The Jews of Egypt tell a different story. So different was this story that, even for those who did not oppose Israel for political reasons, it simply did not resonate or speak to them. As a French journalist, the daughter of an Egyptian Jew, says: “It did not occur to the family to go to Israel. That was a place for oppressed Jews, so it wasn’t for us.”

...The stories become darker. There’s the story of the officer who arrives at night, giving an entire family a number of days within which to leave their country. And these are stories also of resilience — the man who says to the officer, “I am more Egyptian than you,” the one who challenges the officer at his door not to “challenge the patriotism standing before him,” or the one who answers the officer’s suggestion that he leave to Israel with, “No, why don’t you go to Israel.”

While no one in the film talks about being expelled from their country, they were compelled, and even coerced, into leaving.

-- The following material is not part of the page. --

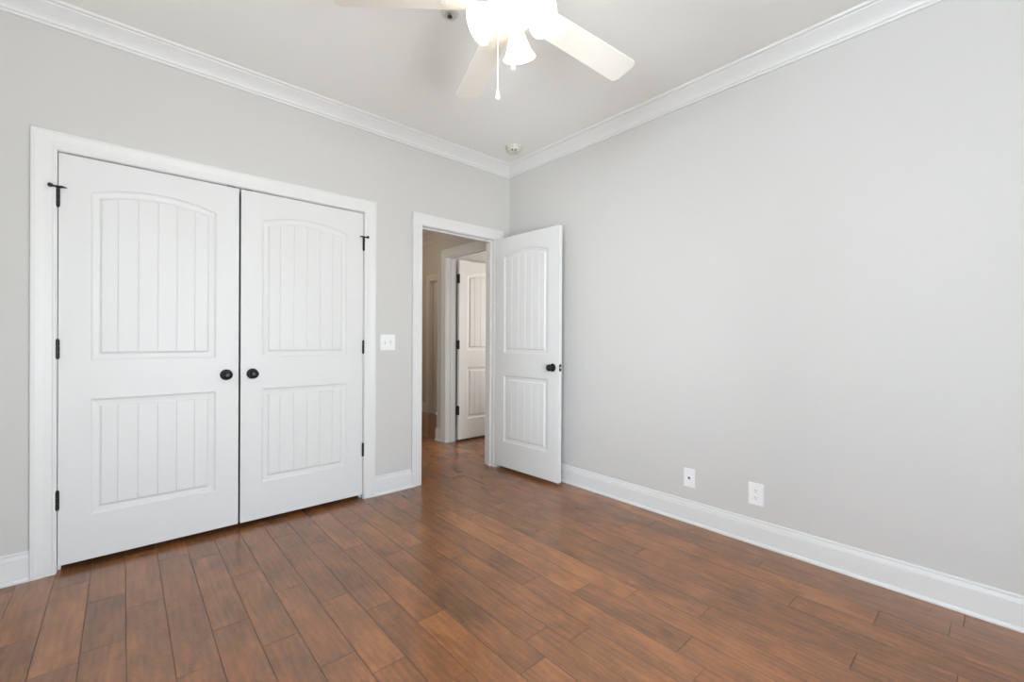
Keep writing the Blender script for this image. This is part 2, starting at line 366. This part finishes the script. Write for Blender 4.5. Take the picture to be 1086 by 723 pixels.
# ------------------------------------------------------------------ panelled doors
DW, DH, DT = 0.762, 2.032, 0.035
def door_mesh(W=DW, Hh=DH):
    bm = bmesh.new()
    st = 0.115; xa, xb = st, W-st; xc = W/2
    z1, z2, z3, z4, rise = .225, .812, 1.010, 1.862, .047
    half = (xb-xa)/2; RR = (half*half + rise*rise)/(2*rise); zc = z4+rise-RR
    gs = [xc + (i-2)*0.082*W/DW for i in range(5)]; g = .0034
    xs = []
    for q in gs: xs += [q-g, q, q+g]
    fill = sorted(xs + [(xa+.05) + (gs[0]-g-xa-.05)*.5, (xb-.05) - (xb-.05-gs[-1]-g)*.5, *[(gs[i]+gs[i+1])/2 for i in range(4)], *[gs[i]+.02 for i in range(4)], *[gs[i+1]-.02 for i in range(4)]])
    rings_def = [(0, 0), (.003, .0030), (.010, .0065), (.028, .0085), (.034, .0080), (.0415, .0022), (.045, .0016)]
    def side(sgn):
        y_face = 0 if sgn > 0 else DT
        def P(x, d, z): return (x, y_face + sgn*d, z)
        def top_arc(x, off): return zc + math.sqrt(max((RR-off)**2 - (x-xc)**2, 0))
        for (zb, arch) in ((z1, False), (z3, True)):
            prev = None
            for ri, (o, d) in enumerate(rings_def):
                L0, L1 = xa+o, xb-o
                cols = [L0] + [min(max(x, L0+.001), L1-.001) for x in fill] + [L1]
                inner = ri >= len(rings_def)-1
                bot, top = [], []
                for i, x in enumerate(cols):
                    dd = d
                    if ri >= 5 and any(abs(x-q) < 1e-6 for q in gs): dd = d + .0026
                    bot.append(bm.verts.new(P(x, dd, zb+o)))
                    zt = top_arc(x, o) if arch else z2-o
                    top.append(bm.verts.new(P(x, dd, zt)))
                if prev:
                    pb, pt = prev
                    for i in range(len(cols)-1):
                        bm.faces.new((pb[i], pb[i+1], bot[i+1], bot[i])); bm.faces.new((top[i], top[i+1], pt[i+1], pt[i]))
                    bm.faces.new((pb[0], bot[0], top[0], pt[0])); bm.faces.new((bot[-1], pb[-1], pt[-1], top[-1]))
                prev = (bot, top)
                if ri == 0:
                    if arch: outer_top = top; mid_top = bot
                    else: mid_bot = top; rail_bot = bot
            bot, top = prev
            for i in range(len(bot)-1): bm.faces.new((bot[i], bot[i+1], top[i+1], top[i]))
        # stiles and rails
        V = lambda x, z: bm.verts.new(P(x, 0, z))
        for a, b in ((0, xa), (xb, W)):
            zz = [0, z1, z2, z3, z4, Hh]
            for k in range(5): bm.faces.new((V(a, zz[k]), V(b, zz[k]), V(b, zz[k+1]), V(a, zz[k+1])))
        cols = [v.co.x for v in rail_bot]
        b0 = [V(x, 0) for x in cols]; t0 = [V(x, Hh) for x in cols]
        for i in range(len(cols)-1):
            bm.faces.new((b0[i], b0[i+1], rail_bot[i+1], rail_bot[i]))
            bm.faces.new((mid_bot[i], mid_bot[i+1], mid_top[i+1], mid_top[i]))
            bm.faces.new((outer_top[i], outer_top[i+1], t0[i+1], t0[i]))
    side(1); side(-1)
    for q in (((0,0,0),(0,DT,0),(0,DT,Hh),(0,0,Hh)), ((W,0,0),(W,DT,0),(W,DT,Hh),(W,0,Hh)), ((0,0,0),(W,0,0),(W,DT,0),(0,DT,0)), ((0,0,Hh),(W,0,Hh),(W,DT,Hh),(0,DT,Hh))):
        bm.faces.new([bm.verts.new(p) for p in q])
    bmesh.ops.remove_doubles(bm, verts=bm.verts[:], dist=1e-5)
    bmesh.ops.recalc_face_normals(bm, faces=bm.faces[:])
    return bm
def knob(parent, x, z, sgn=-1, y=0.0):
    """round door knob: rosette + neck + ball, pointing to -y (sgn=-1) or +y"""
    s = sgn
    bm = bmesh.new()
    lathe(bm, [(.0325, 0), (.0325, s*.003), (.0295, s*.007), (.015, s*.010), (.0115, s*.013), (.0115, s*.026), (.014, s*.029), (.022, s*.033), (.0265, s*.040), (.0272, s*.046), (.025, s*.053),
               (.020, s*.058), (.012, s*.0605), (.011, s*.0595), (.004, s*.0605)], 32, 'y')
    return link('door_knob', bm, M['bronze'], parent, (x, y, z), True)
def hinge(parent, x, z, y=0.0, side=1, stop=0):
    bm = bmesh.new()
    lathe(bm, [(.003, -.050), (.0062, -.048), (.0055, -.0455), (.0084, -.0445), (.0084, -.0152), (.0062, -.0148), (.0062, -.0142), (.0084, -.0138), (.0084, .0138), (.0062, .0142), (.0062, .0148),
               (.0084, .0152), (.0084, .0445), (.0055, .0455), (.0062, .048), (.003, .050)], 16, 'z')
    o = link('hinge', bm, M['bronze'], parent, (x, y-.0065, z), True)
    if stop:
        bm = bmesh.new()   # hinge-pin door stop: two padded arms
        lathe(bm, [(.0105, .0455), (.0105, .054)], 16, 'z')
        tube(bm, [(0, 0, .049), (-stop*.022, -.018, .049)], .0050)
        tube(bm, [(-stop*.020, -.0165, .049), (-stop*.028, -.023, .049)], .0095, 14)
        tube(bm, [(0, 0, .049), (stop*.016, -.012, .049), (stop*.032, -.006, .049)], [.0062, .0058, .0018])
        link('hinge_pin_stop', bm, M['bronze'], o, (0, 0, 0), True)
    return o
def door(n, loc, rz=0, W=DW):
    return struct(link('door_%d' % n, door_mesh(W), M['door'], None, loc))
ZB = 0.032
# closet pair
d1 = door(1, (CX0+.003, Y+.002, ZB)); d2 = door(2, (CX1-.003-DW, Y+.002, ZB))
knob(d1, DW-.063, .908); knob(d2, .063, .908)
for z, s in ((1.812, 1), (1.068, 0), (.325, 0)):
    hinge(d1, -.002, z, 0, 1, s); hinge(d2, DW+.002, z, 0, 1, -s)
for d, xx in ((d1, DW-.062), (d2, .018)):
    link('ball_catch', boxes([(xx, xx+.044, -.0045, .012, DH, DH+.0045)], .0008), M['bronze'], d)
# entry door, standing open against the right wall
OW = 0.745
ang = math.atan2(2.303-3.062, 2.553-2.519)
d3 = door(3, (DX1-.001+0.003, Y-.017, .030), W=OW); d3.rotation_euler = (0, 0, ang)
# local +x runs from the hinge to the free edge, local -y is the face towards the room's left (seen in the photo)
knob(d3, OW-.063, .908); knob(d3, OW-.063, .908, 1, DT)
link('latch_plate', boxes([(OW, OW+.0012, .0055, .0295, .908-.028, .908+.028)], .0004), M['bronze'], d3)
bm = bmesh.new(); lathe(bm, [(.0085, 0), (.0085, .006), (.004, .010)], 16, 'x'); link('latch_bolt', bm, M['steel'], d3, (OW+.001, DT/2, .908), True)
for z in (1.812, 1.068, .325): hinge(d3, -.004, z, DT+.0125)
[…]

And on doing so, they had to sign a paper that stripped them of their Egyptian identity and obliged them never to return.

Grinsman, who, after being imprisoned for three years for refusing to leave, was later forced to sign the document, and put on a ship. He was expelled, he says, not really for being Jewish, but for his socialist activism. Forced to sign that document, one respondent comments wryly that it is easier for Israelis to get into Egypt than it is for Egyptian Jews.
While the film seems to be important for Egyptians to watch, it definitely seems to ignore the anti-semitism that was an undercurrent in Egypt and other Arab countries well before Zionism. Relatively speaking, the Jews of Egypt were in better shape than those in Europe, but they were never as fully integrated into Egyptian society as they are portrayed here. As Joseph Abdel Wahed wrote:

But even as child, I understood that Jews were second-class citizens. Signs in the street read: El yahud kalb el arab, "The Jews are the dogs of the Arabs." At school, my best friend Menyawi turned to me and said with a half-smile, "One day, all the Jews will have their throats slit." An older Muslim man advised that if I was threatened in the streets, I should say: Ana Muslum, M'wahed billah, "I am a Muslim and believe in one God."

I'm also not convinced that the Jews in Egypt in the 1940s were uniformly anti-Zionist as the director says. No doubt some were, but he clearly didn't interview any Egyptian Jews who now live in Israel.